▸ Exercise prompt
Nothing outside the range is to be copied. From the entries below, reproduce exactly the lines starting at the one with "Recreate this scene" and ending at the one with "return Vector(((px - CX) / F * d, d, H", without pictures.

▸ Raw data
■ ■ ■ ■
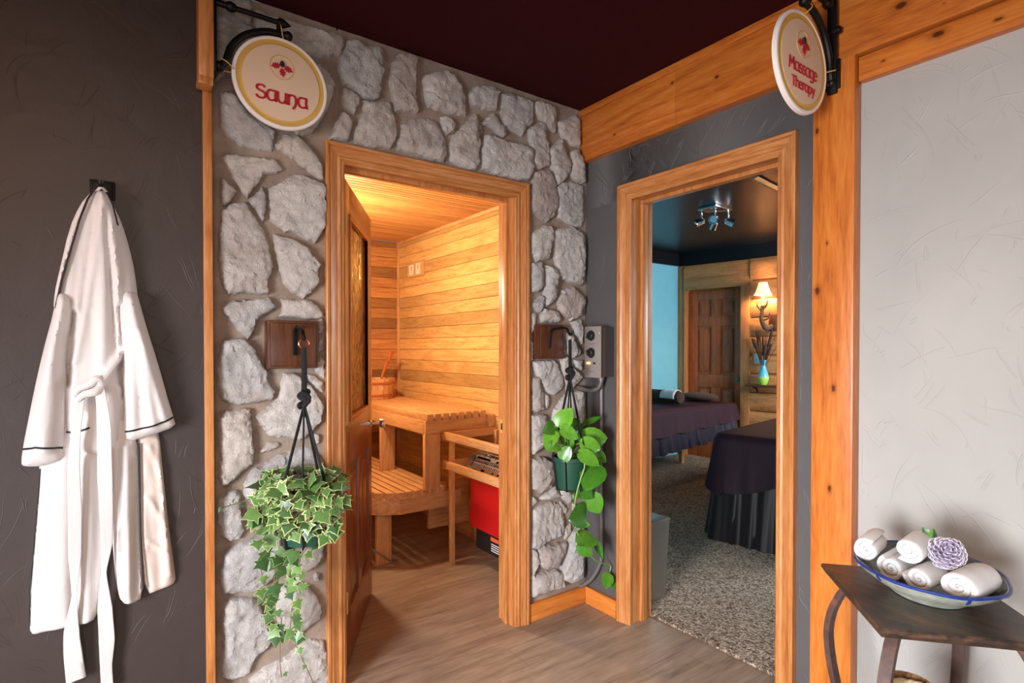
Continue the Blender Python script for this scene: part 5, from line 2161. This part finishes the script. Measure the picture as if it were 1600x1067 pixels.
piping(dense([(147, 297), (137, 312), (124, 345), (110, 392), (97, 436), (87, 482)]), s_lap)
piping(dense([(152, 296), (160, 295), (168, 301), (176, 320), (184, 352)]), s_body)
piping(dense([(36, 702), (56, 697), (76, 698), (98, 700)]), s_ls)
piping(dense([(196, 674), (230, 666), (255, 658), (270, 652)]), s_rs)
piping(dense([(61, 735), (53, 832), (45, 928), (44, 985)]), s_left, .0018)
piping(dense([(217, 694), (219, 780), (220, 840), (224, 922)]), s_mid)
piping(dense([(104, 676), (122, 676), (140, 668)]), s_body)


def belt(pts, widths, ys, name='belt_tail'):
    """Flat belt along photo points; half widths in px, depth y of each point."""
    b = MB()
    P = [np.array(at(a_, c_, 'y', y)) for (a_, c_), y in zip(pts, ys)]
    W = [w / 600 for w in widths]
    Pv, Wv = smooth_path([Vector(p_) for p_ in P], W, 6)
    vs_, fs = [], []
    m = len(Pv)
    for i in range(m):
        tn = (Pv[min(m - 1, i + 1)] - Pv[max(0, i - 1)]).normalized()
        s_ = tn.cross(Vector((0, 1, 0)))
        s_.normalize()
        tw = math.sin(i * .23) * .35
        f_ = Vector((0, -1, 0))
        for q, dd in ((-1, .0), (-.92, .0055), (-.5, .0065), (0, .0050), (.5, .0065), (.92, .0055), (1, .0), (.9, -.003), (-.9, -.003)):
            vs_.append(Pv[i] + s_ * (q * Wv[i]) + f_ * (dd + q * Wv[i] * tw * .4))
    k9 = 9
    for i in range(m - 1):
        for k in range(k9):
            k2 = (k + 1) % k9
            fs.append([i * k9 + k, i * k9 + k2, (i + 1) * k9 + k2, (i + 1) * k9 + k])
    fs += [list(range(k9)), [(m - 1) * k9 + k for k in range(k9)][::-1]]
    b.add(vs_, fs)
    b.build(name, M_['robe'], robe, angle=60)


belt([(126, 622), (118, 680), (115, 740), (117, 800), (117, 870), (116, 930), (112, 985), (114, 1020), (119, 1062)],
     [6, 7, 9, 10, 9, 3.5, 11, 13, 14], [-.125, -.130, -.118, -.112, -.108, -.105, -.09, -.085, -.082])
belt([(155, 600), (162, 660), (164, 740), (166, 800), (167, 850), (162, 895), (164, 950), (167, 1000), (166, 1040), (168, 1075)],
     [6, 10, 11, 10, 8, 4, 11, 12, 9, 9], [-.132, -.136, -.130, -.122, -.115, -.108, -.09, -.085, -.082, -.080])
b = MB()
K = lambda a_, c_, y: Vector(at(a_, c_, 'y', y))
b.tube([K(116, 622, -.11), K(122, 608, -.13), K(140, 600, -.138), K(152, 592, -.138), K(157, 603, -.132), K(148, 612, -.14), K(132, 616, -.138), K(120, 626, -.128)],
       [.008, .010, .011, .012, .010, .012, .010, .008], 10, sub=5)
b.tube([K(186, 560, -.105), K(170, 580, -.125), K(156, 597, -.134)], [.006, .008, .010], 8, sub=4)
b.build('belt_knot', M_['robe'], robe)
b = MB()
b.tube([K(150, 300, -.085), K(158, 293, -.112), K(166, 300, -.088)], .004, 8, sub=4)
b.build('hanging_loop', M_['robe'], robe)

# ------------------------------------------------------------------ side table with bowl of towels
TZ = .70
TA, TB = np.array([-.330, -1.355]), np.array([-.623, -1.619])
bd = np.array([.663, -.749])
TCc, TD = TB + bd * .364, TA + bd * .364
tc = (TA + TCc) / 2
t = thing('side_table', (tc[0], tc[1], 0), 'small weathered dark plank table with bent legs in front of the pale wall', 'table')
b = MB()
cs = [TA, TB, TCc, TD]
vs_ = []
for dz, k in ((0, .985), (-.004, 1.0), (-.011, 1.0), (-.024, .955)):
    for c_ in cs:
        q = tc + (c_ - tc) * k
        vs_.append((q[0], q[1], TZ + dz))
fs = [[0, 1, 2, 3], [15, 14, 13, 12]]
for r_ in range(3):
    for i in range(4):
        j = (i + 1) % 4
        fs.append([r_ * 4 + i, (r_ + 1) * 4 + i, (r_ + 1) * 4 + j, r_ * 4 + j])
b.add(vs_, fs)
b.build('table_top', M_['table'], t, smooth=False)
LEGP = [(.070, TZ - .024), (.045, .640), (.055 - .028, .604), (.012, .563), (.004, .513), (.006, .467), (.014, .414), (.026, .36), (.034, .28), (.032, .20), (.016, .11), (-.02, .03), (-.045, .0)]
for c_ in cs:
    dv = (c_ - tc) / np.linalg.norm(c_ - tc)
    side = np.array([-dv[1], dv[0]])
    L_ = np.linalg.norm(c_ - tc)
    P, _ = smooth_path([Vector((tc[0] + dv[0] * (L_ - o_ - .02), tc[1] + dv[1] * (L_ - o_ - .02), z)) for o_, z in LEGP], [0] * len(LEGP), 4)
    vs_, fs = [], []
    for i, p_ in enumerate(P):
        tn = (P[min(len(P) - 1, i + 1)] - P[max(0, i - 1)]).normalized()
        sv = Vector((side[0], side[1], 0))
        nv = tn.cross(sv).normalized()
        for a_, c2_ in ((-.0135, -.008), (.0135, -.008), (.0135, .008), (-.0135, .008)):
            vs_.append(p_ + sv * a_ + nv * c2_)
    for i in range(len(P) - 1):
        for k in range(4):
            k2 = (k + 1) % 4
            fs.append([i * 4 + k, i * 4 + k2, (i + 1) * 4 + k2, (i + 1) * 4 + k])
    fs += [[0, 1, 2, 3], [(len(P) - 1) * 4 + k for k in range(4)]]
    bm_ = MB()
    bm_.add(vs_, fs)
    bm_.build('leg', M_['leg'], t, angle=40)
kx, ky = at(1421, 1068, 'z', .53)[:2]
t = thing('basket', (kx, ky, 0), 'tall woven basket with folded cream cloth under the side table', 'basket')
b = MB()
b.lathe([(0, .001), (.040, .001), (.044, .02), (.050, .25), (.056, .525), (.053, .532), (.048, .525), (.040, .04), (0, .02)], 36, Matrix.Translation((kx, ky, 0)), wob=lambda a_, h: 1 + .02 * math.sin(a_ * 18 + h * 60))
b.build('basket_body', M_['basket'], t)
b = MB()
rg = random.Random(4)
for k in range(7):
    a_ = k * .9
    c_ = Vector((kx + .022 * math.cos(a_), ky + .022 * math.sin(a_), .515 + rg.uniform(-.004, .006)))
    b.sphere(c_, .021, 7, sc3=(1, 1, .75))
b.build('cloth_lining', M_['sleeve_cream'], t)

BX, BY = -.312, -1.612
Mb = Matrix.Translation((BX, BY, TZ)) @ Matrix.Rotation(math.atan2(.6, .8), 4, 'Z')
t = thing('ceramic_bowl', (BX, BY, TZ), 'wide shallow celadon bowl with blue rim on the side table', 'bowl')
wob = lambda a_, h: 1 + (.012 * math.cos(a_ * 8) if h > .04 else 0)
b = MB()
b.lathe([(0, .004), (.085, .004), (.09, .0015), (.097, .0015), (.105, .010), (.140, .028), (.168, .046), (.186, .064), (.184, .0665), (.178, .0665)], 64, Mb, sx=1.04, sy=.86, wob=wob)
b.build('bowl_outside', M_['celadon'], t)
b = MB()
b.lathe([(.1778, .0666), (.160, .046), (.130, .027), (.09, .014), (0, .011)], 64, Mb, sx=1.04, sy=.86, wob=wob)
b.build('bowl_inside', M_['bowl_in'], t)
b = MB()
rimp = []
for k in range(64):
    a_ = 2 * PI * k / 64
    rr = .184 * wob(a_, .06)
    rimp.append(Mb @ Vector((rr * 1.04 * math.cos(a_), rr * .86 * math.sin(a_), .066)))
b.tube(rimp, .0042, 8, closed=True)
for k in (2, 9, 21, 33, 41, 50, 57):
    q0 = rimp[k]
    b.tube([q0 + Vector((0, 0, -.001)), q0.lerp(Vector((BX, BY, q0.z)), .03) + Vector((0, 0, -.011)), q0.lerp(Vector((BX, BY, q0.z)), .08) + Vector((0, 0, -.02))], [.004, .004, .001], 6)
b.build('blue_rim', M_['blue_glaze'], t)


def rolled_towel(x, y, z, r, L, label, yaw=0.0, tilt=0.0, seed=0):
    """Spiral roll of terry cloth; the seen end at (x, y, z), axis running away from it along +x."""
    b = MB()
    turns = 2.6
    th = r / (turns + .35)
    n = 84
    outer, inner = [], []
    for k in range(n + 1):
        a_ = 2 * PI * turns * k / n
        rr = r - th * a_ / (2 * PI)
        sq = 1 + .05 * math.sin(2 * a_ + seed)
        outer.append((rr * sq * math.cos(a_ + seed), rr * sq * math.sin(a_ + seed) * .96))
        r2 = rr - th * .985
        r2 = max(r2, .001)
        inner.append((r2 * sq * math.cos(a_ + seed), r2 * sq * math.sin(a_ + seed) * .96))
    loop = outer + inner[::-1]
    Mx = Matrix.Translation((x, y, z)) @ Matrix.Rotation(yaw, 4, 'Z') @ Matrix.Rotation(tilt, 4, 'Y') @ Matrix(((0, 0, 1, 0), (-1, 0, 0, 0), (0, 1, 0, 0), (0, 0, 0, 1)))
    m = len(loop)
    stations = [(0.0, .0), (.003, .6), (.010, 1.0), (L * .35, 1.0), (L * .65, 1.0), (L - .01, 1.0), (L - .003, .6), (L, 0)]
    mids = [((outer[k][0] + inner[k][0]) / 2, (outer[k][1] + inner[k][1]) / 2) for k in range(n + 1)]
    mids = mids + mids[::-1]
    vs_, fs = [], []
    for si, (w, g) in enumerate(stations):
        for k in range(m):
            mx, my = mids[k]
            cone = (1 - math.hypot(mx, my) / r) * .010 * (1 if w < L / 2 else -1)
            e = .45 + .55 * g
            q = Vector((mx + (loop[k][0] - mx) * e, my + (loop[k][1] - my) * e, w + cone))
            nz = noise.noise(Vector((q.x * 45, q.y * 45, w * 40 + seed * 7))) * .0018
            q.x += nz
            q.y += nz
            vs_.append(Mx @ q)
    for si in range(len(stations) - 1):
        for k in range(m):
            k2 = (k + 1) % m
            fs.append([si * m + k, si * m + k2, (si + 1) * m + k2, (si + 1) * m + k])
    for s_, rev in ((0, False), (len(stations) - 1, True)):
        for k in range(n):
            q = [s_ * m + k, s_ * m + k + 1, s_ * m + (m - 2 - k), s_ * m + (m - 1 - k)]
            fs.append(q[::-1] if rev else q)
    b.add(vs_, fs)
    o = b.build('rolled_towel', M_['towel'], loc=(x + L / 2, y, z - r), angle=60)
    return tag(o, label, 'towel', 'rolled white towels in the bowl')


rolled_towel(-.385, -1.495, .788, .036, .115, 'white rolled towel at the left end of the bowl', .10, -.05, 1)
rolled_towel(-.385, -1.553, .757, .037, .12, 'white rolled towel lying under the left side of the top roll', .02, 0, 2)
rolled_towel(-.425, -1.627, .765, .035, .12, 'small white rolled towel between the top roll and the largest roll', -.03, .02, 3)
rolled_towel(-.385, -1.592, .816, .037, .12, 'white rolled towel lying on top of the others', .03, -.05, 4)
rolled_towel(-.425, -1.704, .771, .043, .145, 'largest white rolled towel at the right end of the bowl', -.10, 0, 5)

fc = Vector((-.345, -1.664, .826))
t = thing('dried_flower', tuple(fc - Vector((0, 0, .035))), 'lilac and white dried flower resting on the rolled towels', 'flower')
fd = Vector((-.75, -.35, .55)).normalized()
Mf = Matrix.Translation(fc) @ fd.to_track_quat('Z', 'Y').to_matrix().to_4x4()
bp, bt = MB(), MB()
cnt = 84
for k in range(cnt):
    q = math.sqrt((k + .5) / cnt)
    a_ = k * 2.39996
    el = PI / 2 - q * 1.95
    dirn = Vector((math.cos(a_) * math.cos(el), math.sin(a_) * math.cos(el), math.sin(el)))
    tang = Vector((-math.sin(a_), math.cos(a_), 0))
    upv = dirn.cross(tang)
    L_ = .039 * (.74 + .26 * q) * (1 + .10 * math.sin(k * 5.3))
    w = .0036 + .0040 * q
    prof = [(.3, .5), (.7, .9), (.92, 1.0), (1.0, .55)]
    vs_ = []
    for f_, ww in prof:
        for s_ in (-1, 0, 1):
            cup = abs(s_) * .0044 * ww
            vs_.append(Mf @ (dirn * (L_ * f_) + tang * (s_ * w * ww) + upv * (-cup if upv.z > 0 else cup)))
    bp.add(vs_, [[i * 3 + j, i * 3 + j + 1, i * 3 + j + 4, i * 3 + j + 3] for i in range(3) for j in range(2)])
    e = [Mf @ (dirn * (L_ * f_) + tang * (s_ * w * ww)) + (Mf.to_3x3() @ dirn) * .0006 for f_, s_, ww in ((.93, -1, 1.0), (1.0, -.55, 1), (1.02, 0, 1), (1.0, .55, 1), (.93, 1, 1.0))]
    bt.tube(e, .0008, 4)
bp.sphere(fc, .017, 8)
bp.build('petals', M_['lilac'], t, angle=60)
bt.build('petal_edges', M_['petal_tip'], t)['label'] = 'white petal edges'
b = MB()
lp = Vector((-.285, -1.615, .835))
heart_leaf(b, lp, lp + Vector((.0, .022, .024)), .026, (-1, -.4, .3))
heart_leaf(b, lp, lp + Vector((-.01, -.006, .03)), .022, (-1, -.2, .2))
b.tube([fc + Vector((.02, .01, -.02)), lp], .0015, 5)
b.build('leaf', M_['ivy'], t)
■ ■ ■ ■
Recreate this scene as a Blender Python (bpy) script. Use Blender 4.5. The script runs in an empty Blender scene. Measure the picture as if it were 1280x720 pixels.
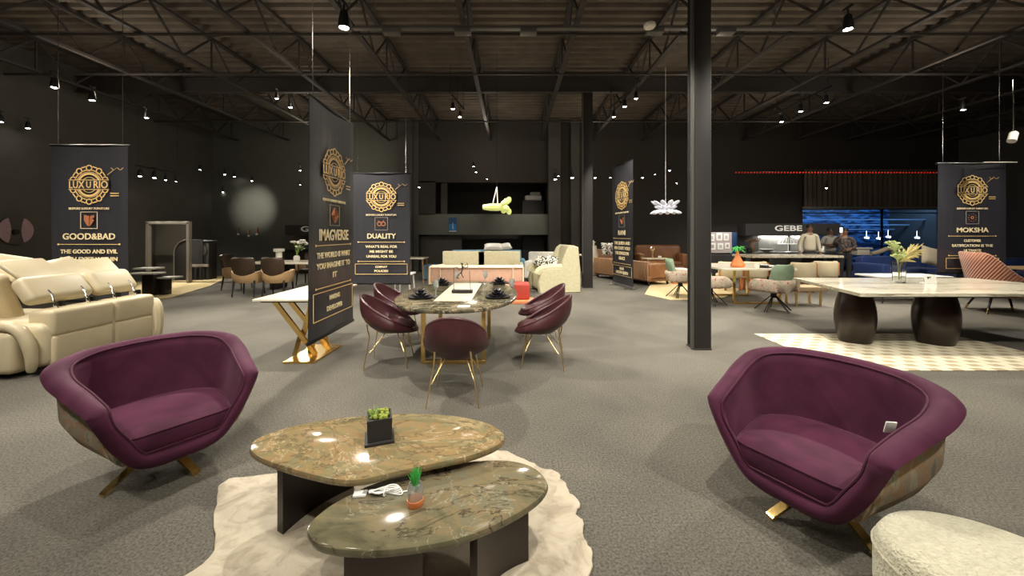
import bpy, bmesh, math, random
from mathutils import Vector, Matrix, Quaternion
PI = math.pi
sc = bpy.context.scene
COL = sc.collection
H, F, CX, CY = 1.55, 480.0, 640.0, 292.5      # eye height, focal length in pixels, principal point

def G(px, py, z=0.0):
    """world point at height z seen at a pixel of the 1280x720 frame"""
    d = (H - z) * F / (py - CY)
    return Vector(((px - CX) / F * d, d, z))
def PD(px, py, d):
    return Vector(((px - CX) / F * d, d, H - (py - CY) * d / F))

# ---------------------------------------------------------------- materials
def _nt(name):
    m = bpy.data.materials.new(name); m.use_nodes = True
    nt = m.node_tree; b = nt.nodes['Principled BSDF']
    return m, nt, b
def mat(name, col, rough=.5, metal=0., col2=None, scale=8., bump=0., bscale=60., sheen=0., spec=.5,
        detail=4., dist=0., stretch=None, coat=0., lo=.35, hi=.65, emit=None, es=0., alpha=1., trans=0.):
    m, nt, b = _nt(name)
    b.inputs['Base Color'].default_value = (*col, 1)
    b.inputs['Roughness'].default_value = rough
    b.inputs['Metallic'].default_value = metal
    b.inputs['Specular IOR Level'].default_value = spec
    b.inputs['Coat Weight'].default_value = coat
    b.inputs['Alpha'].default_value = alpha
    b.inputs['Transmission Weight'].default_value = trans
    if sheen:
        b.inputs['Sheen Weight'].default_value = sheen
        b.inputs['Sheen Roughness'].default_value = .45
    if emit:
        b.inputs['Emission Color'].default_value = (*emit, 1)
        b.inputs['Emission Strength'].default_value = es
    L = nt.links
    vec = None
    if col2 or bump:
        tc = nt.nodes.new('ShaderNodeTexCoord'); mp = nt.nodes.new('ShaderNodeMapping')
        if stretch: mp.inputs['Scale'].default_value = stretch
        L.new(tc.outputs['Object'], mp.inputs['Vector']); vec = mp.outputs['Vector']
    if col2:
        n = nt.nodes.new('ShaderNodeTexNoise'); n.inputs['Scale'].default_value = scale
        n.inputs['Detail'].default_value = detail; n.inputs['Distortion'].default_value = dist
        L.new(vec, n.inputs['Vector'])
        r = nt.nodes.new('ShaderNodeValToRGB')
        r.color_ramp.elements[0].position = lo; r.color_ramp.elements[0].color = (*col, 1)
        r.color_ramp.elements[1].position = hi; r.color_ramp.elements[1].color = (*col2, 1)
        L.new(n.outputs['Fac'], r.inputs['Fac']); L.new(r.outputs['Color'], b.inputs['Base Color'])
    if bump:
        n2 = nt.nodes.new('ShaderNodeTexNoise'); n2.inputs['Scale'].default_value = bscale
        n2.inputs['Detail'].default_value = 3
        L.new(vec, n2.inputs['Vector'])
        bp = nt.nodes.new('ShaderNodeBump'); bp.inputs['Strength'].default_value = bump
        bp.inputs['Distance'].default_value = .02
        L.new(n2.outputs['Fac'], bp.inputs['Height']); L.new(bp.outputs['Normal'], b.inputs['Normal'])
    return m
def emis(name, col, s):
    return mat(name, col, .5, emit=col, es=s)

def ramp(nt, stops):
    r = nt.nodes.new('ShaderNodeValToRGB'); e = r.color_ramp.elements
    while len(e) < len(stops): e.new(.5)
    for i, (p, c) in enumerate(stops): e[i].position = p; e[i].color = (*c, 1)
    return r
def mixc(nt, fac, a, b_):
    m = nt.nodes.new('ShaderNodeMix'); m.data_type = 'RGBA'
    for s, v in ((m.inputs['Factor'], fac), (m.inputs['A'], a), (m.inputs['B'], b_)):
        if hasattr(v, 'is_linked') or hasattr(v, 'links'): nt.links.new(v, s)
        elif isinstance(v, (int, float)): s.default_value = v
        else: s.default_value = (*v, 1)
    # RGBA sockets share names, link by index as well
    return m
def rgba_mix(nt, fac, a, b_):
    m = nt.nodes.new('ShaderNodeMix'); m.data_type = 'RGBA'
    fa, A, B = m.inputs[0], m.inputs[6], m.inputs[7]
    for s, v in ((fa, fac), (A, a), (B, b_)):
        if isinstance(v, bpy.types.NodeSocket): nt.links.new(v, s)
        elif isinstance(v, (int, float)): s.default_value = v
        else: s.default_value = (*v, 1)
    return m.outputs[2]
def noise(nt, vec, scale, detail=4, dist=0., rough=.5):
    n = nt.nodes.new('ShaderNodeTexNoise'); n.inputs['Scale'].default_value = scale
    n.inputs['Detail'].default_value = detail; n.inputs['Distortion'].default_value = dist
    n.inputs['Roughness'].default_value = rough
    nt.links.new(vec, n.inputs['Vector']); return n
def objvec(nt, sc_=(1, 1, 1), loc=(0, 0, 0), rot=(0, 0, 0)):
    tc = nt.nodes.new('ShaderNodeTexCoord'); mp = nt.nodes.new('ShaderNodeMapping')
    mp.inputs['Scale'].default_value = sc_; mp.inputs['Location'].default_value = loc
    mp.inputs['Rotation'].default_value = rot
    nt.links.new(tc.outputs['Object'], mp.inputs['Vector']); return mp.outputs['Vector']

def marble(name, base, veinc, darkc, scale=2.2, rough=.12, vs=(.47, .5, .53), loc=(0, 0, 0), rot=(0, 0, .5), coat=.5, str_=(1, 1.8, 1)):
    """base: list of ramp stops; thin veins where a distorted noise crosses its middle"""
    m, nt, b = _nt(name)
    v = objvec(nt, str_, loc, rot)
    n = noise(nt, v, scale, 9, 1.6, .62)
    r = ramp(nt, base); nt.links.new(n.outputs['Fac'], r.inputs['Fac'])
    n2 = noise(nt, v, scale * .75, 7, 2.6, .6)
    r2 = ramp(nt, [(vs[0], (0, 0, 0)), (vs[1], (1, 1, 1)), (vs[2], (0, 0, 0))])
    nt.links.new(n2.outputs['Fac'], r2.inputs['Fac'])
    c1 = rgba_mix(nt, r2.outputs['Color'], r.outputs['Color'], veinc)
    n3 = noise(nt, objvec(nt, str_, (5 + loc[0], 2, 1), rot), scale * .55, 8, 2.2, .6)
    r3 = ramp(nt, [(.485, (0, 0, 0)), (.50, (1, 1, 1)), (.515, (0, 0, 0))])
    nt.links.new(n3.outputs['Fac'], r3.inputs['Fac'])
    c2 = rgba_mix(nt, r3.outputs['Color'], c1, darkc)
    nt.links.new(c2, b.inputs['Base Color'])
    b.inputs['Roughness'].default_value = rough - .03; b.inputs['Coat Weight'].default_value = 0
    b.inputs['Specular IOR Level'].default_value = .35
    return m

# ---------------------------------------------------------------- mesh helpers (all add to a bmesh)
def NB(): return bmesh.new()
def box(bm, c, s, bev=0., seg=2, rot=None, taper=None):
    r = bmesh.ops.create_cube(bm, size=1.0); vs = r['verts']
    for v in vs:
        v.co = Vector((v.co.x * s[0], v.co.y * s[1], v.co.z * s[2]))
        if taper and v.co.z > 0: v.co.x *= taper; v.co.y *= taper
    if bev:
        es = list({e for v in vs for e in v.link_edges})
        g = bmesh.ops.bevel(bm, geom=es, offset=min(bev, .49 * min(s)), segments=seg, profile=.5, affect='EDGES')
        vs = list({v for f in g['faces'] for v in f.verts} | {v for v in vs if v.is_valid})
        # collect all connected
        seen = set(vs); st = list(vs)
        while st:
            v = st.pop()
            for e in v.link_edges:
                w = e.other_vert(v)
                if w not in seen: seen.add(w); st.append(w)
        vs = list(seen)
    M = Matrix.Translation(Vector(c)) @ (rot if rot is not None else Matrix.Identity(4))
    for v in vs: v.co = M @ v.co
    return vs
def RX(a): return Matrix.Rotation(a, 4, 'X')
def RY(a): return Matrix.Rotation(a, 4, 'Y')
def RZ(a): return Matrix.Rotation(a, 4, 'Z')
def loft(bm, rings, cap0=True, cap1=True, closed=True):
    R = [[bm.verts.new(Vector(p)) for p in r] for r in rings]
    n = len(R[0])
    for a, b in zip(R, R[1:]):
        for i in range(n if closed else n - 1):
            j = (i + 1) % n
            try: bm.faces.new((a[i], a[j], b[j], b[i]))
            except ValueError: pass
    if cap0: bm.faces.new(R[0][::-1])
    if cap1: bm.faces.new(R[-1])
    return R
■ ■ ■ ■
▸ Written response
Recreate this scene as a Blender Python (bpy) script. Use Blender 4.5. The script runs in an empty Blender scene. Measure the picture as if it were 1280x720 pixels.
import bpy, bmesh, math, random
from mathutils import Vector, Matrix, Quaternion
PI = math.pi
sc = bpy.context.scene
COL = sc.collection
H, F, CX, CY = 1.55, 480.0, 640.0, 292.5      # eye height, focal length in pixels, principal point

def G(px, py, z=0.0):
    """world point at height z seen at a pixel of the 1280x720 frame"""
    d = (H - z) * F / (py - CY)
    return Vector(((px - CX) / F * d, d, z))
def PD(px, py, d):
    return Vector(((px - CX) / F * d, d, H - (py - CY) * d / F))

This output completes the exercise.